Kingsport Times-News: 'That is not sustainable': Proposed 2018-19 Hawkins BOE budget uses $3.3 million in savings

'That is not sustainable': Proposed 2018-19 Hawkins BOE budget uses $3.3 million in savings

Jeff Bobo • Jun 19, 2018 at 9:00 PM

ROGERSVILLE — In taking approximately 6 cents in property tax revenue from the school system last year to balance the county general fund budget, Hawkins County commissioners knew they would eventually have to replace that school revenue.

Instead, the proposal for 2018-19 is for the county to recall another $345,103 from the school budget, or about 3.46 cents in property tax revenue, due to an enrollment decrease which allows the county commission to roll back its maintenance of effort requirement.

Now the Hawkins County Board of Education is looking down the barrel of a $3.3 million revenue deficit in its proposed 2018-19 general purpose school budget. 

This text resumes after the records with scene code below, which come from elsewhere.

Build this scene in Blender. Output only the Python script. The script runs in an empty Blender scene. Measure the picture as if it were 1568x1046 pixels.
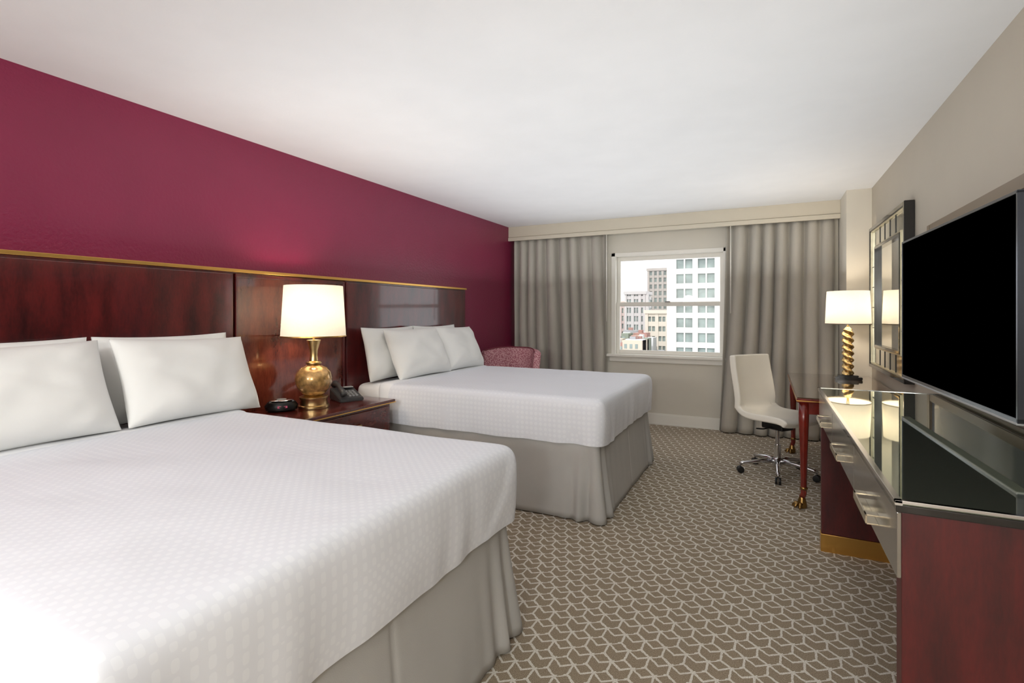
import bpy, bmesh, math, random
from mathutils import Vector, Matrix, noise
random.seed(7)
S=bpy.context.scene
try:
    S.view_settings.view_transform='Standard'
    S.view_settings.look='None'
except Exception: pass

# ------------------------------------------------------------------ materials
def lin(c):
    return tuple(((v/255)/12.92 if v/255<=0.04045 else (((v/255)+0.055)/1.055)**2.4) for v in c)+(1,)
class N:
    def __init__(s,name):
        s.m=bpy.data.materials.new(name); s.m.use_nodes=True
        s.t=s.m.node_tree; s.b=s.t.nodes['Principled BSDF']; s.out=s.t.nodes['Material Output']
    def n(s,typ,**k):
        x=s.t.nodes.new(typ)
        for a,v in k.items(): setattr(x,a,v)
        return x
    def l(s,a,b): s.t.links.new(a,b)
    def M(s,op,a,b=None,c=None):
        x=s.n('ShaderNodeMath',operation=op)
        for i,v in enumerate((a,b,c)):
            if v is None: continue
            if isinstance(v,(int,float)): x.inputs[i].default_value=v
            else: s.l(v,x.inputs[i])
        return x.outputs[0]
    def coord(s,scale=(1,1,1),rot=(0,0,0)):
        c=s.n('ShaderNodeTexCoord'); mp=s.n('ShaderNodeMapping')
        mp.inputs['Scale'].default_value=scale; mp.inputs['Rotation'].default_value=rot
        s.l(c.outputs['Object'],mp.inputs[0]); return mp.outputs[0]
    def noise(s,scale,vec=None,detail=3,rough=.5):
        x=s.n('ShaderNodeTexNoise'); x.inputs['Scale'].default_value=scale
        x.inputs['Detail'].default_value=detail; x.inputs['Roughness'].default_value=rough
        s.l(vec if vec is not None else s.coord(),x.inputs['Vector']); return x.outputs['Fac']
    def ramp(s,fac,stops):
        r=s.n('ShaderNodeValToRGB'); s.l(fac,r.inputs[0])
        e=r.color_ramp.elements
        while len(e)<len(stops): e.new(.5)
        for i,(p,c) in enumerate(stops): e[i].position=p; e[i].color=c
        return r.outputs[0]
    def mix(s,fac,a,b):
        x=s.n('ShaderNodeMix',data_type='RGBA')
        if isinstance(fac,(int,float)): x.inputs[0].default_value=fac
        else: s.l(fac,x.inputs[0])
        for i,v in ((6,a),(7,b)):
            if isinstance(v,tuple): x.inputs[i].default_value=v
            else: s.l(v,x.inputs[i])
        return x.outputs[2]
    def bump(s,h,strength=.2,dist=.01):
        x=s.n('ShaderNodeBump'); x.inputs['Strength'].default_value=strength; x.inputs['Distance'].default_value=dist
        s.l(h,x.inputs['Height']); s.l(x.outputs[0],s.b.inputs['Normal'])
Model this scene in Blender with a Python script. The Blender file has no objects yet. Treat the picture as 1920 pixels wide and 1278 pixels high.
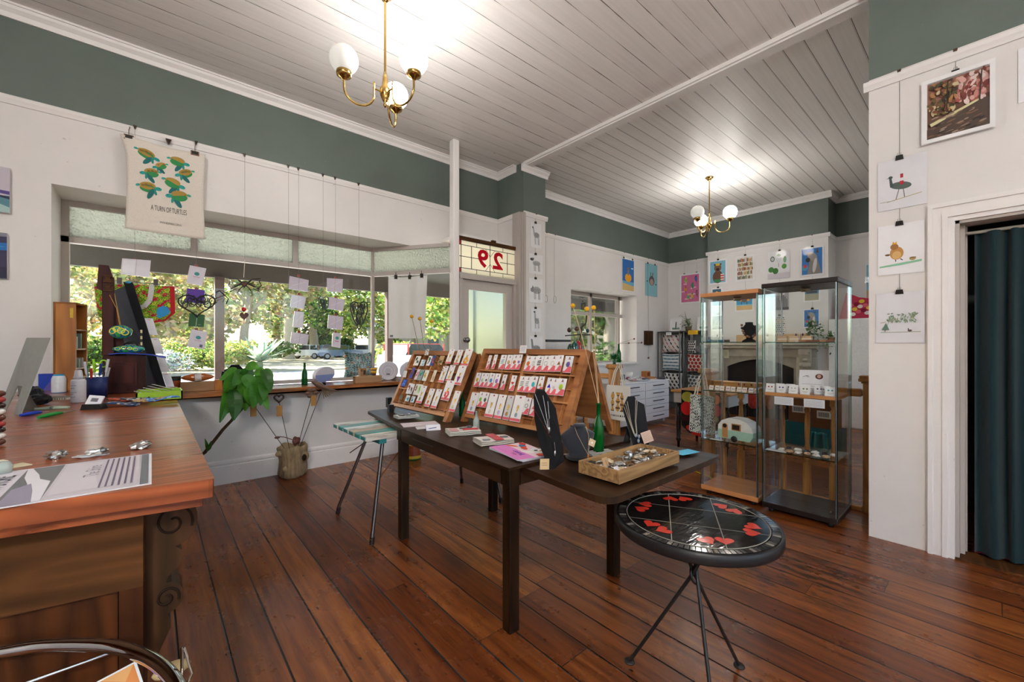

In 2014, the school system received a 12 cent property tax increase.

But if the $345,103 reduction is approved in the 2018-19 budget, that will amount to a cut of almost $1 million in county property tax revenue, or almost 10 of those 12 cents from 2014 being claimed by the county.

That’s revenue that the county general fund pulled from the school system to offset its own budget shortfalls, but now the school system is on the verge of its own budget crisis.

Hawkins County BOE’s revenue deficit 

On Monday, BOE Finance Director Melissa Farmer presented the county commission’s Budget Committee with a grim 2018-19 budget proposal with a $3.3 million revenue deficit, which would be offset by using savings and reserves.

Last year the general purpose school budget for 2017-18 was projected to use $2.3 million in savings.

The good news is, some revenues came in higher than anticipated, and some spending was lower than projected, and Farmer said she expects to use only $555,402 in savings to close out the 2017-18 fiscal year.

As of June 30, the general purpose school budget is expected to have $11.3 million in savings.

The bad news is, the 2018-19 revenue deficit is $3.3 million.

About $150,000 in revenue from the current fiscal year will carry over to the next fiscal year. As a result, the 2018-19 school general fund budget proposes to uses $3.148 million from the unassigned fund balance (savings).

What’s the impact of using so much savings?

Assuming those projections are accurate, the overall unassigned fund balance would drop to $7.869 million as of June 30, 2019.

“Of course, I don’t have to tell you all that is not sustainable,” Farmer told the Budget Committee. “Hopefully that $3.3 million won’t in actuality be $3.3 million when we get to June of 2019. But there’s a good possibility that it could be.”

She added, “I don’t know the answer, but I do know that if the Board of Education’s property tax money continues to be taken from year after year, then general purpose school (fund) is going to be in the same shape the (county) general fund was in last year.”

Other contributing factors

The $3.3 million budget deficit can’t be attributed completely to the county commission funding recalls, however.

BOE Chairman Bob Larkins, who attended Budget Committee meeting, noted that several factors have contributed to the shortfall.

Health insurance premiums increased 2.5 percent, and the BOE had to cover $311,000 of Gov. Haslam’s mandated teacher pay increase, plus another 16 percent for workman’s comp and retirement.

The BOE also proposed a 2 percent pay increase for noncertified employees, as well as a $3 per day increase for school bus drivers.

Then there are building upkeep and increases in “the normal everyday business of trying to maintain the schools,” Larkins said. 

“We had some big capital outlay projects. We’ve got paving, we’ve got roofs, we’ve got plumbing repairs. We’ve got a significant (renovation and roof) job at Keplar.”

What’s the solution?

Larkins said, “The solution is for us to continue to be conservative in our spending. Yet at some point in time, we’re going to have to make some significant investments in our infrastructure and our properties. Otherwise, if you let things go like that they just get worse in trying to make repairs more costly. At some point in time we’re going to have to come back to the county and ask for additional funding.”

The full county commission is scheduled to meet July 6 at 8:30 a.m. for another budget workshop to review a third draft of the proposed county budget as well as the school budget.

Only eight of the of the 21 county commissioners attended Monday afternoon’s school budget presentation, and Budget Committee Chairman Stacy Vaughan told Farmer she should be prepared to answer a lot of questions at the July 6 meeting.